» Collected material

- - - -

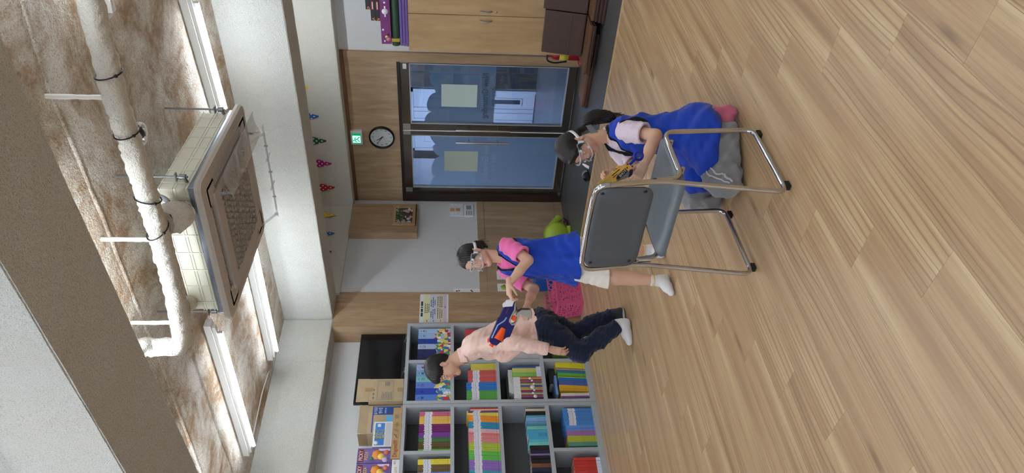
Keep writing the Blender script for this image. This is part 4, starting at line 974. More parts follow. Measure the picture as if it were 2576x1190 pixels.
def hand(ang, L, w_, nm):
    a = R(90-ang); M = Matrix.Translation((cx, yw-0.017, cz)) @ Matrix.Rotation(-a, 4, 'Y')
    MB().prism([(-0.02, -w_), (L, -w_*0.5), (L, w_*0.5), (-0.02, w_)], -0.001, 0.001, 1, M).build(nm, m_num, ck)
hand(326, 0.075, 0.006, 'hour_hand'); hand(303, 0.098, 0.0042, 'minute_hand')
MB().cyl((cx, yw-0.021, cz), (cx, yw-0.012, cz), 0.007, 12).build('hub', m_num, ck)
for q in (0.035, -0.05):
    MB().lathe([(0.020, -0.0005), (0.022, -0.0005), (0.022, 0.0)], 20, (cx+q*0.6-0.002, yw-0.0125, cz-0.045+0.0*q), 'Y').build('sub_dial', mat('pale grey print', (196, 198, 206), 0.7), ck)
MB().lathe([(0.130, -0.030), (0.0, -0.031)], 32, (cx, yw, cz), 'Y').build('glass', clear('clock glass', (246, 248, 248), 0.03, 0.98, 0.5), ck)
# exit sign
es = thing('exit_sign', (-4.834, YD-0.05, 2.44), 'lit green running man exit sign above the clock', 'sign')
box('housing', -4.927, -4.741, YD-0.065, YD-0.019, 2.436, 2.569, mat('white sign housing', (214, 216, 214), 0.5), es, 0.005)
m_g = emat('lit green', (0, 150, 96), 0.9); m_gw = emat('lit white', (190, 240, 224), 1.0)
box('green_panel', -4.913, -4.772, YD-0.0665, YD-0.0648, 2.452, 2.555, m_g, es)
box('lit_doorway', -4.90, -4.80, YD-0.0675, YD-0.0664, 2.458, 2.549, m_gw, es)
def man(x, z): return (x, YD-0.0688, z)
mb = MB(); mb.sphere(man(-4.868, 2.537), 0.008, 10, 6)
for a, b in (((-4.862, 2.524), (-4.848, 2.498)), ((-4.862, 2.523), (-4.882, 2.514)), ((-4.882, 2.514), (-4.886, 2.50)), ((-4.860, 2.522), (-4.838, 2.524)), ((-4.838, 2.524), (-4.829, 2.512)), ((-4.848, 2.498), (-4.866, 2.486)), ((-4.866, 2.486), (-4.882, 2.470)), ((-4.848, 2.498), (-4.834, 2.484)), ((-4.834, 2.484), (-4.816, 2.470))): mb.tube([man(*a), man(*b)], 0.0045, 6)
tag(mb.build('running_man', m_g, es), kind='stuff')

# bunting along the beam
def polka(name, c):
    t = NT(name); tc = t.n.new('ShaderNodeTexCoord'); s = t.n.new('ShaderNodeSeparateXYZ'); t.link(tc.outputs['Object'], s.inputs[0])
    def cell(ax, off): return t.math('SUBTRACT', t.math('FRACT', t.math('ADD', t.math('MULTIPLY', s.outputs[ax], 17.0), off)), 0.5)
    def dots(o1, o2):
        u, v = cell(0, o1), cell(2, o2); r2 = t.math('ADD', t.math('MULTIPLY', u, u), t.math('MULTIPLY', v, v)); return t.math('LESS_THAN', r2, 0.024)
    m_ = t.math('MAXIMUM', dots(0.5, 0.2), dots(0.0, 0.7))
    t.link(t.mix(m_, rgb(*c), rgb(236, 236, 232)), t.p.inputs['Base Color']); t.p.inputs['Roughness'].default_value = 0.7
    return t.m
PK = {k: polka('polka '+k, c) for k, c in dict(yellow=(232, 200, 50), blue=(40, 104, 178), green=(22, 92, 52), pink=(178, 30, 120), red=(186, 28, 52)).items()}
fh, fw = 0.28, 0.18
bt = thing('bunting', (-4.8, 6.75, 2.8), 'string of polka dot triangle flags along the beam above the door', 'bunting')
def flag(c, tip, along, yaw):
    mb = MB(); mb.prism([(-fw/2, fh), (fw/2, fh), (0.0, 0.0)], -0.001, 0.001, 1)
    o = mb.build('flag', PK[c], bt); o.location = tip; o.rotation_euler = (R(random.uniform(-2, 2)), 0, yaw); return o
tops = []
for c, (x, y) in (('yellow', (782, 220)), ('blue', (808, 293)), ('green', (827, 355)), ('pink', (840, 412)), ('red', (848, 472))):
    p_ = onY(x, y, 6.768); flag(c, p_, 'x', 0.0); tops += [p_+np.array([fw/2, 0, fh]), p_+np.array([-fw/2, 0, fh])]
for c, (x, y) in (('yellow', (850, 541)), ('blue', (847, 587)), ('green', (840, 633))):
    p_ = onX(x, y, XL+0.06); flag(c, p_, 'y', R(-90)); tops += [p_+np.array([0, fw/2, fh]), p_+np.array([0, -fw/2, fh])]
MB().tube(tops, 0.003, 6).build('string', mat('bunting string', (220, 216, 206), 0.8), bt)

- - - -

» Given problem
From the material above, reproduce everything verbatim except the pictures.

» Exercise response
Keep writing the Blender script for this image. This is part 4, starting at line 974. More parts follow. Measure the picture as if it were 2576x1190 pixels.
def hand(ang, L, w_, nm):
    a = R(90-ang); M = Matrix.Translation((cx, yw-0.017, cz)) @ Matrix.Rotation(-a, 4, 'Y')
    MB().prism([(-0.02, -w_), (L, -w_*0.5), (L, w_*0.5), (-0.02, w_)], -0.001, 0.001, 1, M).build(nm, m_num, ck)
hand(326, 0.075, 0.006, 'hour_hand'); hand(303, 0.098, 0.0042, 'minute_hand')
MB().cyl((cx, yw-0.021, cz), (cx, yw-0.012, cz), 0.007, 12).build('hub', m_num, ck)
for q in (0.035, -0.05):
    MB().lathe([(0.020, -0.0005), (0.022, -0.0005), (0.022, 0.0)], 20, (cx+q*0.6-0.002, yw-0.0125, cz-0.045+0.0*q), 'Y').build('sub_dial', mat('pale grey print', (196, 198, 206), 0.7), ck)
MB().lathe([(0.130, -0.030), (0.0, -0.031)], 32, (cx, yw, cz), 'Y').build('glass', clear('clock glass', (246, 248, 248), 0.03, 0.98, 0.5), ck)
# exit sign
es = thing('exit_sign', (-4.834, YD-0.05, 2.44), 'lit green running man exit sign above the clock', 'sign')
box('housing', -4.927, -4.741, YD-0.065, YD-0.019, 2.436, 2.569, mat('white sign housing', (214, 216, 214), 0.5), es, 0.005)
m_g = emat('lit green', (0, 150, 96), 0.9); m_gw = emat('lit white', (190, 240, 224), 1.0)
box('green_panel', -4.913, -4.772, YD-0.0665, YD-0.0648, 2.452, 2.555, m_g, es)
box('lit_doorway', -4.90, -4.80, YD-0.0675, YD-0.0664, 2.458, 2.549, m_gw, es)
def man(x, z): return (x, YD-0.0688, z)
mb = MB(); mb.sphere(man(-4.868, 2.537), 0.008, 10, 6)
for a, b in (((-4.862, 2.524), (-4.848, 2.498)), ((-4.862, 2.523), (-4.882, 2.514)), ((-4.882, 2.514), (-4.886, 2.50)), ((-4.860, 2.522), (-4.838, 2.524)), ((-4.838, 2.524), (-4.829, 2.512)), ((-4.848, 2.498), (-4.866, 2.486)), ((-4.866, 2.486), (-4.882, 2.470)), ((-4.848, 2.498), (-4.834, 2.484)), ((-4.834, 2.484), (-4.816, 2.470))): mb.tube([man(*a), man(*b)], 0.0045, 6)
tag(mb.build('running_man', m_g, es), kind='stuff')

# bunting along the beam
def polka(name, c):
    t = NT(name); tc = t.n.new('ShaderNodeTexCoord'); s = t.n.new('ShaderNodeSeparateXYZ'); t.link(tc.outputs['Object'], s.inputs[0])
    def cell(ax, off): return t.math('SUBTRACT', t.math('FRACT', t.math('ADD', t.math('MULTIPLY', s.outputs[ax], 17.0), off)), 0.5)
    def dots(o1, o2):
        u, v = cell(0, o1), cell(2, o2); r2 = t.math('ADD', t.math('MULTIPLY', u, u), t.math('MULTIPLY', v, v)); return t.math('LESS_THAN', r2, 0.024)
    m_ = t.math('MAXIMUM', dots(0.5, 0.2), dots(0.0, 0.7))
    t.link(t.mix(m_, rgb(*c), rgb(236, 236, 232)), t.p.inputs['Base Color']); t.p.inputs['Roughness'].default_value = 0.7
    return t.m
PK = {k: polka('polka '+k, c) for k, c in dict(yellow=(232, 200, 50), blue=(40, 104, 178), green=(22, 92, 52), pink=(178, 30, 120), red=(186, 28, 52)).items()}
fh, fw = 0.28, 0.18
bt = thing('bunting', (-4.8, 6.75, 2.8), 'string of polka dot triangle flags along the beam above the door', 'bunting')
def flag(c, tip, along, yaw):
    mb = MB(); mb.prism([(-fw/2, fh), (fw/2, fh), (0.0, 0.0)], -0.001, 0.001, 1)
    o = mb.build('flag', PK[c], bt); o.location = tip; o.rotation_euler = (R(random.uniform(-2, 2)), 0, yaw); return o
tops = []
for c, (x, y) in (('yellow', (782, 220)), ('blue', (808, 293)), ('green', (827, 355)), ('pink', (840, 412)), ('red', (848, 472))):
    p_ = onY(x, y, 6.768); flag(c, p_, 'x', 0.0); tops += [p_+np.array([fw/2, 0, fh]), p_+np.array([-fw/2, 0, fh])]
for c, (x, y) in (('yellow', (850, 541)), ('blue', (847, 587)), ('green', (840, 633))):
    p_ = onX(x, y, XL+0.06); flag(c, p_, 'y', R(-90)); tops += [p_+np.array([0, fw/2, fh]), p_+np.array([0, -fw/2, fh])]
MB().tube(tops, 0.003, 6).build('string', mat('bunting string', (220, 216, 206), 0.8), bt)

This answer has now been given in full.